In difficult times for film funding, it won't come as a surprise if we see more of these lapses in the future, however. (I've written before about Hal Hartley and Whit Stillman.) Some authors are famous for it in the book world: Thomas Pynchon made his debut in 1963 with V. but, perhaps understandably, hit a 17-year silence following Gravity's Rainbow prior to Vineland (1990). Recently he's been downright prolific and the psychedelic prose of his latest, Inherent Vice (coming three years after Against the Day, 2006), makes a damn fine read.

The biggest novel of 2010 - Freedom - came nine years after its predecessor, The Corrections. The same gap followed author Jonathan Franzen's previous work, Strong Motion (1992).

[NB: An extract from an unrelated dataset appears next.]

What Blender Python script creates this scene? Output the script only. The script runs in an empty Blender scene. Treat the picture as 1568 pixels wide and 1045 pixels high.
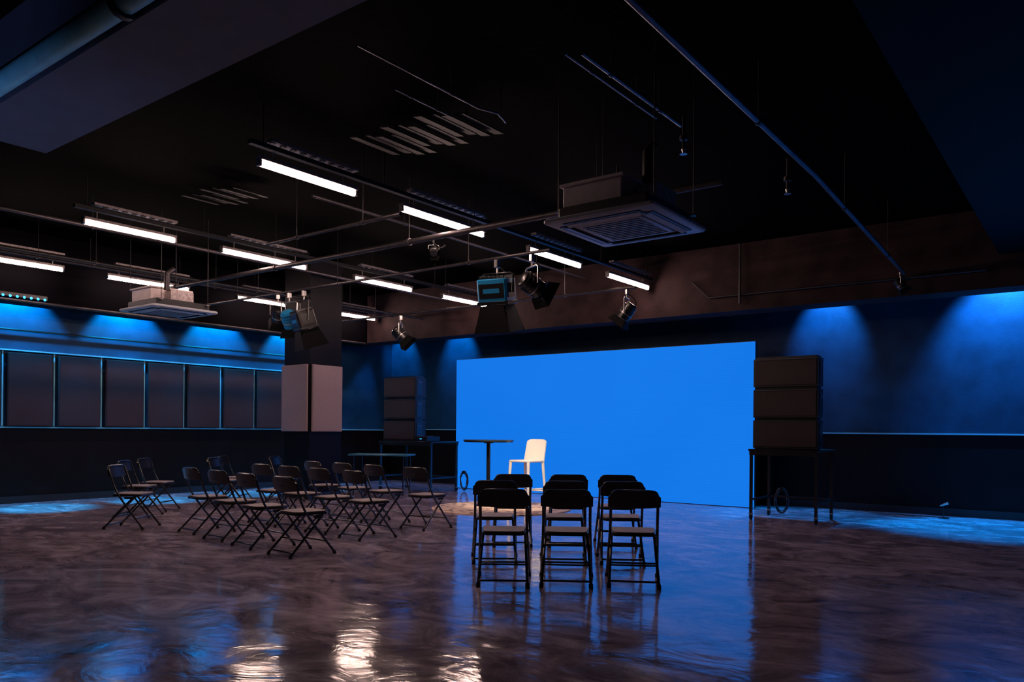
import bpy, math, random
from mathutils import Matrix, Vector, Euler
random.seed(4)
sc = bpy.context.scene
try:
    sc.view_settings.view_transform = 'Standard'
    sc.view_settings.look = 'None'
except Exception as e:
    print(e)

# ------------------------------------------------------------ materials
def mat(name, col, rough=0.5, metal=0.0, spec=0.5, var=0.0, vscale=8.0, bump=0.0, bscale=40.0, emit=None, estr=0.0):
    m = bpy.data.materials.new(name); m.use_nodes = True
    nt = m.node_tree; b = nt.nodes["Principled BSDF"]
    b.inputs["Base Color"].default_value = (*col, 1)
    b.inputs["Roughness"].default_value = rough
    b.inputs["Metallic"].default_value = metal
    b.inputs["Specular IOR Level"].default_value = spec
    tc = nt.nodes.new("ShaderNodeTexCoord")
    if var > 0:
        n = nt.nodes.new("ShaderNodeTexNoise"); n.inputs["Scale"].default_value = vscale; n.inputs["Detail"].default_value = 5
        nt.links.new(tc.outputs["Object"], n.inputs["Vector"])
        r = nt.nodes.new("ShaderNodeValToRGB")
        r.color_ramp.elements[0].position = .3; r.color_ramp.elements[1].position = .75
        r.color_ramp.elements[0].color = (*[c*(1-var) for c in col], 1)
        r.color_ramp.elements[1].color = (*[min(1, c*(1+var)) for c in col], 1)
        nt.links.new(n.outputs["Fac"], r.inputs["Fac"]); nt.links.new(r.outputs["Color"], b.inputs["Base Color"])
    if bump > 0:
        n2 = nt.nodes.new("ShaderNodeTexNoise"); n2.inputs["Scale"].default_value = bscale; n2.inputs["Detail"].default_value = 4
        nt.links.new(tc.outputs["Object"], n2.inputs["Vector"])
        bp = nt.nodes.new("ShaderNodeBump"); bp.inputs["Strength"].default_value = bump; bp.inputs["Distance"].default_value = .01
        nt.links.new(n2.outputs["Fac"], bp.inputs["Height"]); nt.links.new(bp.outputs["Normal"], b.inputs["Normal"])
    if emit:
        b.inputs["Emission Color"].default_value = (*emit, 1); b.inputs["Emission Strength"].default_value = estr
    return m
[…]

Some of my favourite musicians are famous for having long breaks between albums; take The Blue Nile, who left a five-year gap between beautiful debut A Walk Across the Rooftops (1984) and the equally lush Hats, before waiting a further seven years for the disappointing Peace at Last (1996). Their fourth album, High, was released in 2004, so it's about time for a follow-up.

Even less in a hurry to get back in the studio is the formidable Scritti Politti (Green Gartside). Here are the years of release of his last three albums: 1988, 1999 and 2006. Importantly, every time he does deliver, it's worth the wait. Don't rush back.